His company was called Leading Systems, and had already developed a working Predator drone prototype that was cheaper and more reliable than what good ol' boy defense companies like Lockheed Martin could crank out. Karem made an elegant and efficient product it, but it wasn't getting much love in the DoD.
It needed a power-salesman and a lot of money to grease the procurement process. And that's what the Blue brothers, and their man Cassidy, brought to the table.
"Behind its success in winning government contracts has been a formidable and at times controversial lobbying effort,” wrote the Financial Times.
H'mmm… "formidable and at times controversial” is one way of putting General Atomics' lobbying efforts. Another way would be to say the company flooded Congress with money.
A 2006 investigation by the Center for Public Integrity found that General Atomics was among the biggest sponsors of congressional trips, outspending other defense contractors by 50 times or more--and that's not counting the roughly $2.5 million a year it spends on lobbying.
San Diego-based General Atomics largely targeted congressional staff members, spending roughly $660,000 on 86 trips for legislators, aides and their spouses from 2000 to mid–2005, according to an analysis of travel disclosure records by the Center for Public Integrity, American Public Media and Northwestern University's Medill News Service.
While on trips to Turkey in 2004 and Australia in 2005 -- some valued at more than $25,000 -- staffers attended meetings with officials of foreign governments being solicited to buy the company's unmanned spy plane, the Predator.
Among those aides was J. Scott Bensing, chief of staff to Sen.
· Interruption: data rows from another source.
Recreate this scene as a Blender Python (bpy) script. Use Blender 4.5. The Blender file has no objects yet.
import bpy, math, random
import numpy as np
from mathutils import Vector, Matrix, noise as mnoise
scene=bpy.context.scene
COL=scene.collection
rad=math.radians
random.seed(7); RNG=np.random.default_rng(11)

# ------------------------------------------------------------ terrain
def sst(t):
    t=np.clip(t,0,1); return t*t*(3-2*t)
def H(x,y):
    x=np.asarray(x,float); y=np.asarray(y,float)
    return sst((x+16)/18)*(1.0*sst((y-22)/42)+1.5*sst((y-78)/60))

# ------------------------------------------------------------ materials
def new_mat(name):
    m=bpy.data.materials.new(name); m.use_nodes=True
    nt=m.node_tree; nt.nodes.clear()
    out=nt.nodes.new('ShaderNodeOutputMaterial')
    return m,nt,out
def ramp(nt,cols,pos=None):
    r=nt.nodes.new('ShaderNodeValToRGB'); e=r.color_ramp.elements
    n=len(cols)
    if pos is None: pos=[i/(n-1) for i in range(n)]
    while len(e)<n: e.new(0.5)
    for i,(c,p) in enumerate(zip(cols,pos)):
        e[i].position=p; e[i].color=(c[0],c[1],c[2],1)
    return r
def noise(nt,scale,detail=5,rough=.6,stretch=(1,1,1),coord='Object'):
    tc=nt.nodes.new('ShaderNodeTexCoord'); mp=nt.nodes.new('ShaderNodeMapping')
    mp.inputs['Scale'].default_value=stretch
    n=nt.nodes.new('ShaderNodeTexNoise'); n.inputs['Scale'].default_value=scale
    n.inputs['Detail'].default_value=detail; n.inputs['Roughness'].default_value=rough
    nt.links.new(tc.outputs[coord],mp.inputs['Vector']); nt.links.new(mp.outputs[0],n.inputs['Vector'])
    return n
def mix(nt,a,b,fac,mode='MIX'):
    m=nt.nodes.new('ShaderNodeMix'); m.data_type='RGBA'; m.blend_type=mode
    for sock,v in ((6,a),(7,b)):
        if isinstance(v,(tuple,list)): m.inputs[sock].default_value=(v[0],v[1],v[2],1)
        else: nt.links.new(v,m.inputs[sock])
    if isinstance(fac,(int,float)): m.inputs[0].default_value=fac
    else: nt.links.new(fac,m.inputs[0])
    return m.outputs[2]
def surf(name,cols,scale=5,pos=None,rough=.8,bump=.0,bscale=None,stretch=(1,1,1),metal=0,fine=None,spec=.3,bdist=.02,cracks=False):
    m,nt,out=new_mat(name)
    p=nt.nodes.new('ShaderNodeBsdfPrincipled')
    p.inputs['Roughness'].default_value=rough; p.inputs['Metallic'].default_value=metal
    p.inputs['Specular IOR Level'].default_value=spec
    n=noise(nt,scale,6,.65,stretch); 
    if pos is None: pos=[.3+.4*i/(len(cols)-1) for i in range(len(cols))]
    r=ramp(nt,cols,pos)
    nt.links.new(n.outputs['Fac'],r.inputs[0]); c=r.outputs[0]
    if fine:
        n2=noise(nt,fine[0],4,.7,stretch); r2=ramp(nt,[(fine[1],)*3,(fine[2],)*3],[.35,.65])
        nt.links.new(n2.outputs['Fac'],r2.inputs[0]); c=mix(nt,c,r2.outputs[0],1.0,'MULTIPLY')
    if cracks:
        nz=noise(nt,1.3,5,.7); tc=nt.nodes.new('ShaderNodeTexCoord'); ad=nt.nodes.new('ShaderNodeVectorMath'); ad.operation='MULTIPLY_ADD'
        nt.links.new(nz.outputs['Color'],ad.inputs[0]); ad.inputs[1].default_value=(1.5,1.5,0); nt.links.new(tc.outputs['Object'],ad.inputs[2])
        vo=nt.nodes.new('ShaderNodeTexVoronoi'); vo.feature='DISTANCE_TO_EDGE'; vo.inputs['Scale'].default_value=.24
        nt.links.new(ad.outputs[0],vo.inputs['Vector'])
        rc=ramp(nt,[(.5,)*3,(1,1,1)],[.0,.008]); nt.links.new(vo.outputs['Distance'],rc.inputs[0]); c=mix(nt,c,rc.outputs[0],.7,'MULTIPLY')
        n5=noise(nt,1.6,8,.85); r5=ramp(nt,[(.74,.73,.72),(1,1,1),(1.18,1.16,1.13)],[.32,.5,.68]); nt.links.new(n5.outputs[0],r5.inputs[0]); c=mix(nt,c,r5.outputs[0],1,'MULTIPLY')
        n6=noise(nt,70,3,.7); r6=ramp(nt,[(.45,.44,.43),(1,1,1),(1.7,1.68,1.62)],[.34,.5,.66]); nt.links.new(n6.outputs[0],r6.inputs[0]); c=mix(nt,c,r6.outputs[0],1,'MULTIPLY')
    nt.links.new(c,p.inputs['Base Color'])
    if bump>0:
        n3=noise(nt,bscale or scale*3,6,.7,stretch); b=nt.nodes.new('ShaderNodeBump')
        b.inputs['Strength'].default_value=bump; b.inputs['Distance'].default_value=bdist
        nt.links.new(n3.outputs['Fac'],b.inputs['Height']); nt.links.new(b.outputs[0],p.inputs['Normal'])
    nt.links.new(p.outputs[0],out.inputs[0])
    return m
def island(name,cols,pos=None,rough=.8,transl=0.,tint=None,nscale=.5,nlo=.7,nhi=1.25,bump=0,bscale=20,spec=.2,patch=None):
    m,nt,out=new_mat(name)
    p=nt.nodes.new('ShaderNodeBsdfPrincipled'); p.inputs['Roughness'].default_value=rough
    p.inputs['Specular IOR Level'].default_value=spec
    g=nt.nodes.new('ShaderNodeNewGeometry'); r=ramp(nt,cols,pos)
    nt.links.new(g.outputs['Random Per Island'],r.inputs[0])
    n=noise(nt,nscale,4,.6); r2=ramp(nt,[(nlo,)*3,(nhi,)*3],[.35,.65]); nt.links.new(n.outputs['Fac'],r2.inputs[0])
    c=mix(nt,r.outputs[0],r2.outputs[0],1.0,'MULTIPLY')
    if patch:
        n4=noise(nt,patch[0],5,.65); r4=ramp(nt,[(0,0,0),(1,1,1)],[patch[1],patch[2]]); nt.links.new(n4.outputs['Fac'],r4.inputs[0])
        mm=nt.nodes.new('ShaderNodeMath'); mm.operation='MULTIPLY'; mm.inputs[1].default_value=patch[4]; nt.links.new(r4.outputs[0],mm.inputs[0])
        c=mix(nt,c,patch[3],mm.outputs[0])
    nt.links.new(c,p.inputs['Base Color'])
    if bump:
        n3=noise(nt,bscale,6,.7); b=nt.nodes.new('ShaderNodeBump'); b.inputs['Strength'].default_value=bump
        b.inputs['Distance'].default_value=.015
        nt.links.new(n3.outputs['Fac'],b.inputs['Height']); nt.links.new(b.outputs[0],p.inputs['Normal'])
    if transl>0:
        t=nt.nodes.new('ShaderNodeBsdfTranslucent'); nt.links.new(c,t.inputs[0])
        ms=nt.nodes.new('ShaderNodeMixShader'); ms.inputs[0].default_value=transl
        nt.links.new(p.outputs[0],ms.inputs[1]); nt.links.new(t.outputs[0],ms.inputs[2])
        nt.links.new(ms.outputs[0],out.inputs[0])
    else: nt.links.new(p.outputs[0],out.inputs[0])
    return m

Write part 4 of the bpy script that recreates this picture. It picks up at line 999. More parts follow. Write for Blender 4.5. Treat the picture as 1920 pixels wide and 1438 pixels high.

John Ensign, R-Nev., a member of the Senate Armed Services Committee's Airland subcommittee. Two of his trips cost more than a combined $46,000.
Bensing said that he and his wife, Lia, went to Italy and Turkey in 2004 and Australia in March 2005 on the company's tab. His disclosure forms list more than $37,000 in transportation expenses and nearly $4,400 worth of meals for the two weeklong trips.
Bensing indicated on his forms that the Australia trip's purpose was to discuss "the international war on terror,” while the Turkey trip included discussions on "NATO interoperability and other international military issues.” However, other aides who went on the trips indicated that staffers also sat in on meetings with officials of foreign governments interested in buying the Predator and other robotic planes developed by General Atomics.